Three years into his investment, Johnson is getting impatient that his investment marks haven’t died.

“Life expectancy is a window of time,” Johnson chortled the report. “Two to four years, that’s a window. Something is supposed to happen in that window. But nothing has happened.”

The morbid irony of an investment that requires someone else’s death to gain a payoff wasn’t lost on Kath.

“This almost sets you up to be disappointed if someone outlives expectations,” Kath said to Johnson, who reluctantly agreed.

So Johnson called the TV station, suspecting that he had been duped. Kath follows the long trail of crumbs left by the company that offers these investments, called Life Partners. Unsurprisingly, the company has been tagged by federal and state regulators for its sketchy business operation.

A little nosing around on our own paints a portrait of a company under siege and probably not worthy of Johnson’s (or anyone else’s) $200,000 investment.

On Monday, Life Partners’ top executives went on trial in Texas, where the Securities and Exchange Commission has charged them with defrauding investors.

A quick look at the company’s last quarterly report with the SEC shows that Life Partners’ viability hinges on the outcome of the trial.

“The SEC enforcement proceeding has profoundly affected our operations, which we believe will not recover until and unless the proceeding is favorably resolved in a timely manner,” the company says in its quarterly report.

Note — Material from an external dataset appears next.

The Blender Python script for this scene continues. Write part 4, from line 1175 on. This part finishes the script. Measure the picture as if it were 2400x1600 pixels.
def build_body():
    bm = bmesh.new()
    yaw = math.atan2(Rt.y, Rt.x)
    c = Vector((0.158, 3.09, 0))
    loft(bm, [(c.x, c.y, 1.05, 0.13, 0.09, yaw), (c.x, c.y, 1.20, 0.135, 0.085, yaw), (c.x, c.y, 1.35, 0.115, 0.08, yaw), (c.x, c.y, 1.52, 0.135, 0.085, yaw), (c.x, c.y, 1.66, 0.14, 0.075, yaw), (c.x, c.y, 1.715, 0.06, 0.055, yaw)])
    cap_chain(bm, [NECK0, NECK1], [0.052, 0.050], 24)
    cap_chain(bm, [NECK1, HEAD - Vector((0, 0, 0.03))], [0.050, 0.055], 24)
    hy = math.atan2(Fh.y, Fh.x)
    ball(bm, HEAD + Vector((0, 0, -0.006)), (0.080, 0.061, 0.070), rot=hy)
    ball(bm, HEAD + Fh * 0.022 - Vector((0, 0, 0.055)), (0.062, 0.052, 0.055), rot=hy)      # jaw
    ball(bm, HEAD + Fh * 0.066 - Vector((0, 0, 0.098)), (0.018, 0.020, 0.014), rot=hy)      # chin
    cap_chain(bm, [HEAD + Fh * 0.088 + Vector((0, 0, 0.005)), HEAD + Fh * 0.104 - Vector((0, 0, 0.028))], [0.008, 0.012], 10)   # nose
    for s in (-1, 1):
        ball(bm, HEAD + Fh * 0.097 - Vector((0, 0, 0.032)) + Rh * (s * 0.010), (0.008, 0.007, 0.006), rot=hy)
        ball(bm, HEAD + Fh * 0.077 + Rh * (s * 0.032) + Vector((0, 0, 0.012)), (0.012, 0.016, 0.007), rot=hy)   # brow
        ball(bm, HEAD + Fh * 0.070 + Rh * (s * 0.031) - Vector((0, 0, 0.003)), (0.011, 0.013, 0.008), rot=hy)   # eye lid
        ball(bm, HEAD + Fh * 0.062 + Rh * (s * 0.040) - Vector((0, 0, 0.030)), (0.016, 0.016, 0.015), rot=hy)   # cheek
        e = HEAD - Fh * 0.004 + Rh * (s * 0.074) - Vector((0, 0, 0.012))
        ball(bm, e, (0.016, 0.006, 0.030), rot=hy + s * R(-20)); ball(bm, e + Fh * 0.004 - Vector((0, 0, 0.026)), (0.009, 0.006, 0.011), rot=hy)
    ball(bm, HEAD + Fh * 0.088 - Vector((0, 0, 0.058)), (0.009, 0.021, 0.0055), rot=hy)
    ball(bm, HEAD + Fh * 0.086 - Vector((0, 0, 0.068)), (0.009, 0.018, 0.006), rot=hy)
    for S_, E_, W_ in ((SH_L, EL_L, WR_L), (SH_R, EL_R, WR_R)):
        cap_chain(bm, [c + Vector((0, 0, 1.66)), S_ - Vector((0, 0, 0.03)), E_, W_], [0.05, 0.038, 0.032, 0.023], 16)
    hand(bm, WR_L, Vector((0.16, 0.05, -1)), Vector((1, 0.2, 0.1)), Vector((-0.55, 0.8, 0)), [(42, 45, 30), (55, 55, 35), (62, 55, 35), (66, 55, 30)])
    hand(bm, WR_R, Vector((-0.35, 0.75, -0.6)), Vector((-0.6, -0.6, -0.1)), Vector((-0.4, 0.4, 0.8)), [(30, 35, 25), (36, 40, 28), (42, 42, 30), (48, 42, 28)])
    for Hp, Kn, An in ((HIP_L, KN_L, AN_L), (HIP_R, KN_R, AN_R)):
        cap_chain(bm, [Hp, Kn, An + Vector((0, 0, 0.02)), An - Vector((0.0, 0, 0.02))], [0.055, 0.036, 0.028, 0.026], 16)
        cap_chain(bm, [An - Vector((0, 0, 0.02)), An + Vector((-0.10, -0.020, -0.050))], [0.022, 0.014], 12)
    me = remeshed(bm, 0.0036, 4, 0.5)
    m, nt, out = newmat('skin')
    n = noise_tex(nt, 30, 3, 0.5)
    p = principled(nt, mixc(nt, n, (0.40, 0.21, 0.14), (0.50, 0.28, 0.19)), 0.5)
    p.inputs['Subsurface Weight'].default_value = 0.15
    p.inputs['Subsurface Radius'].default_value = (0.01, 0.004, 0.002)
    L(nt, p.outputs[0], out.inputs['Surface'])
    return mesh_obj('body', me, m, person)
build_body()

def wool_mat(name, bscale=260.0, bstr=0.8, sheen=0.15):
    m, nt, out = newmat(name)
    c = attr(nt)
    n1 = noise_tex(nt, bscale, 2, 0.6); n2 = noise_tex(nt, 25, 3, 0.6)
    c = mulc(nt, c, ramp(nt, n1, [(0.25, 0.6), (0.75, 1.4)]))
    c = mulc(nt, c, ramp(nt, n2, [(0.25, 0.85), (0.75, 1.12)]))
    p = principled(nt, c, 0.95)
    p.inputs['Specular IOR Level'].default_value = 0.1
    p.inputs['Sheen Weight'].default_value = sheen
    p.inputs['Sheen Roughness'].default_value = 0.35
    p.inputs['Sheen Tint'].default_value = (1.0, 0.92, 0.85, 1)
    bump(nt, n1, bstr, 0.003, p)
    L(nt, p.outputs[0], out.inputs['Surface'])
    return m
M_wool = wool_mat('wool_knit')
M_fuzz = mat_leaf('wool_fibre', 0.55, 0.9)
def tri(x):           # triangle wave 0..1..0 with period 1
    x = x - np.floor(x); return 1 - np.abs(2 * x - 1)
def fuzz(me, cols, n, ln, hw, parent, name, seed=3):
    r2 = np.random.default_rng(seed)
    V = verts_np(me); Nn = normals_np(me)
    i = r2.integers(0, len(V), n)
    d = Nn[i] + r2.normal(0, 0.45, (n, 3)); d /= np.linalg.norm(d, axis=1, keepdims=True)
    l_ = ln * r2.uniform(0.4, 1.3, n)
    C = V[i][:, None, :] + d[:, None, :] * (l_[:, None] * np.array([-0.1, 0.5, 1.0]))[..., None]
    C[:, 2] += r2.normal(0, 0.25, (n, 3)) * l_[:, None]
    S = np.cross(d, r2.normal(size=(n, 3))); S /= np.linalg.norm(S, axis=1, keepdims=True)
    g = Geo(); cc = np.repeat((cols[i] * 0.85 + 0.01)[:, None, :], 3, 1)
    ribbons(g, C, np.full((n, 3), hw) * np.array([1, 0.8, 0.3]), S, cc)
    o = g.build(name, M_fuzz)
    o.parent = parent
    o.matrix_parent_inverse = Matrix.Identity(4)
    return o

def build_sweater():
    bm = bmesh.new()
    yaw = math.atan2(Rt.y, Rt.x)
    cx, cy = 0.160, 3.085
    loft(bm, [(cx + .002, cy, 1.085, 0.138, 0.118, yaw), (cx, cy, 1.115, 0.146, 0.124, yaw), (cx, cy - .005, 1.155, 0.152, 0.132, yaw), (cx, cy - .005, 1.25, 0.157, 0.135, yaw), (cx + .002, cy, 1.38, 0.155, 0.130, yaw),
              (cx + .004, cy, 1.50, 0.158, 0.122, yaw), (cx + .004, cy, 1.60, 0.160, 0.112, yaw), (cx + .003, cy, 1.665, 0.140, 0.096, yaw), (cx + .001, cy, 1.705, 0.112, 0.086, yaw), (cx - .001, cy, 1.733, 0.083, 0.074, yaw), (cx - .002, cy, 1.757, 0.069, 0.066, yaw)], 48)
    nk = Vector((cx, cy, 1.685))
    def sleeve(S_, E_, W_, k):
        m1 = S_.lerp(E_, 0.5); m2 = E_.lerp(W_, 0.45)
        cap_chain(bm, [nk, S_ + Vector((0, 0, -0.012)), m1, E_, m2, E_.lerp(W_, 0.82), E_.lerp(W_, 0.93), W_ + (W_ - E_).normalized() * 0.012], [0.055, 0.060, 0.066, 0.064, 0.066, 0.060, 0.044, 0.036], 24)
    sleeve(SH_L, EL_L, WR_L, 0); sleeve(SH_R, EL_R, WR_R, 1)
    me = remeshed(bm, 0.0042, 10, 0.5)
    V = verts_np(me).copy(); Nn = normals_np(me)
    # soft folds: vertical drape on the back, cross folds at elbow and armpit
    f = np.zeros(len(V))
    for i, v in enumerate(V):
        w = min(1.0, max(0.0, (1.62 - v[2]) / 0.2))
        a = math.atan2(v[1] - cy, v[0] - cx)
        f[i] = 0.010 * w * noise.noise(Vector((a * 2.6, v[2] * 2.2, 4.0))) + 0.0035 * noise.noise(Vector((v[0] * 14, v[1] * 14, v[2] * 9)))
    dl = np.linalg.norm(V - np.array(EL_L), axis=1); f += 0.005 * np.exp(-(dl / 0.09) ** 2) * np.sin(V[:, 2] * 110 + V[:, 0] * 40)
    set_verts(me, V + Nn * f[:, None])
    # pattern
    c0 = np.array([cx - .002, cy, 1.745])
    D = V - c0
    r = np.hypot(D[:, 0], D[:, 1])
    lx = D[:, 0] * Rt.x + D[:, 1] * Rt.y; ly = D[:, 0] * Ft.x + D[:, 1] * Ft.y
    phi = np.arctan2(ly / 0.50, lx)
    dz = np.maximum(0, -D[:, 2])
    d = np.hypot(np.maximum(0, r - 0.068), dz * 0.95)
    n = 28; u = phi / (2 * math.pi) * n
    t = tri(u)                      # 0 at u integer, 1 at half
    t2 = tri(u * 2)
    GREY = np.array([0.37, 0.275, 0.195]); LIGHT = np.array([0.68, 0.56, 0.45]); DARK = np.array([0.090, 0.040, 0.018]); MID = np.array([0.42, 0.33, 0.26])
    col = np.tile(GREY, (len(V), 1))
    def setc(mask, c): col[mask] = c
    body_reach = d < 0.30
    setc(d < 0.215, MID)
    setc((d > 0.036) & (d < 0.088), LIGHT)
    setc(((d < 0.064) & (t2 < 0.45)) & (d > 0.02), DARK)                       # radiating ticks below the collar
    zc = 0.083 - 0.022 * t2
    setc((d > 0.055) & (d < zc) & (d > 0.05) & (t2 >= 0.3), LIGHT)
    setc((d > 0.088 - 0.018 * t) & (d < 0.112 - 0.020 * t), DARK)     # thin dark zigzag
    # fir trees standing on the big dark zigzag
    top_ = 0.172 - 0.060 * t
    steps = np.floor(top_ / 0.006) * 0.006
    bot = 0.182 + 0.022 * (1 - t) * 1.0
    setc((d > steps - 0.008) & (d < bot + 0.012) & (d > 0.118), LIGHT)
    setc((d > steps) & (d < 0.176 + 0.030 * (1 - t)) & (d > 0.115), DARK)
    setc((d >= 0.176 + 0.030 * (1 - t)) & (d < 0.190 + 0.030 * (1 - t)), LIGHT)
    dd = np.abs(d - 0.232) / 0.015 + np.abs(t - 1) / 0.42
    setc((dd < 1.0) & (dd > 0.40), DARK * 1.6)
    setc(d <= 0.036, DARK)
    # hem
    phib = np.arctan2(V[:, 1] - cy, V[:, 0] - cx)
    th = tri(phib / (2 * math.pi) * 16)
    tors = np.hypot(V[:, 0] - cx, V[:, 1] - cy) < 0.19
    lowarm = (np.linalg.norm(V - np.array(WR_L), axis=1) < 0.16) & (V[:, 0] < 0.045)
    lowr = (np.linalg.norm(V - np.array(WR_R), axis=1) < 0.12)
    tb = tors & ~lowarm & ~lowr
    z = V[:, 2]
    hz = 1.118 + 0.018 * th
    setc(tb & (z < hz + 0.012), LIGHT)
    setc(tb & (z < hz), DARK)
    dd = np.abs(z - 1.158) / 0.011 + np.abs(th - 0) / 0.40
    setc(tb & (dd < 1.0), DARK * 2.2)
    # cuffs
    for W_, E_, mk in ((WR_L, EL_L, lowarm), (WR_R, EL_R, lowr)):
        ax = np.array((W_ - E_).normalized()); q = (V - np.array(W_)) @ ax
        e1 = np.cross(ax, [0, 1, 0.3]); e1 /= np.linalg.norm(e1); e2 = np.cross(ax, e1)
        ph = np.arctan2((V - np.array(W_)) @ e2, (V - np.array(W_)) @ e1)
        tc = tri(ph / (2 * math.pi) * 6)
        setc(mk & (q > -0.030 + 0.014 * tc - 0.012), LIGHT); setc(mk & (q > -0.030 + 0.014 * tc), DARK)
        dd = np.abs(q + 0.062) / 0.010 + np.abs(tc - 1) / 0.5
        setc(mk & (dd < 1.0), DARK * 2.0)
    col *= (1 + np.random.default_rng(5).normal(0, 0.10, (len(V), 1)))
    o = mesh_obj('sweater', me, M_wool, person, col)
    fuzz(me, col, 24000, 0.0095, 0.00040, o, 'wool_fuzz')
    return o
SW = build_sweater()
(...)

The company’s own report goes on to say they think they have enough money to keep running through fiscal year 2015, but the future’s uncertain beyond that. Life Partners’ press releases are mostly commentary about the various lawsuits against the company.

All of which is to say that betting on life settlements is a bad idea from a financial perspective, to say nothing of the karmic implications. If the goal is a safe investment, go for triple-A-rated municipal bonds. It’s not sexy stuff, but it’s better than sitting around waiting on people to die.